For cultural scholars, it illustrates how communities use stories to understand the places they inhabit.

Few origin traditions continue to inspire meaningful discussion across religion, literature, archaeology and Earth science with the same consistency.

That breadth explains why Lake Satisar remains central to conversations about Kashmir’s history, identity and cultural heritage.

Frequently Asked Questions

Was Lake Satisar a real lake?

According to the Nilamata Purana, Lake Satisar once covered the entire Kashmir Valley before Sage Kashyapa drained its waters. Modern geological research confirms that a large prehistoric freshwater lake occupied the valley, although it formed and disappeared through natural geological processes rather than the supernatural events described in the legend.

Who was Sage Kashyapa?

Sage Kashyapa is one of Hinduism’s most revered sages and is recognised as a Prajapati in several sacred texts. In Kashmir’s traditional origin narrative, he is credited with making the valley habitable after securing divine assistance to drain Lake Satisar.

Who was Jalodbhava?

Jalodbhava is the water-born demon described in the Nilamata Purana. The text portrays him as the ruler of Lake Satisar, whose defeat allowed human settlement to begin in the Kashmir Valley.

Does geology support the legend?

Geology supports the existence of a prehistoric lake in the Kashmir Valley, but does not support the supernatural events described in the Nilamata Purana. The correspondence lies in the broad description of an ancient lake rather than in the religious narrative itself.

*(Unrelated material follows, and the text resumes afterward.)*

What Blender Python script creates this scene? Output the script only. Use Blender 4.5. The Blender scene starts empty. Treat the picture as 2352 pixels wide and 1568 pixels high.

What are the Karewa deposits?

Karewas are elevated terraces of ancient lake sediments found throughout the Kashmir Valley. They provide some of the strongest geological evidence that a large freshwater lake once occupied the basin and remains important for both scientific research and agriculture.

Is the story of Lake Satisar historical?

Most historians regard the Satisar narrative as a sacred origin tradition rather than a literal historical record. Nevertheless, the Nilamata Purana and the Rajatarangini remain indispensable sources for understanding Kashmir’s cultural memory, religious traditions and early literary history.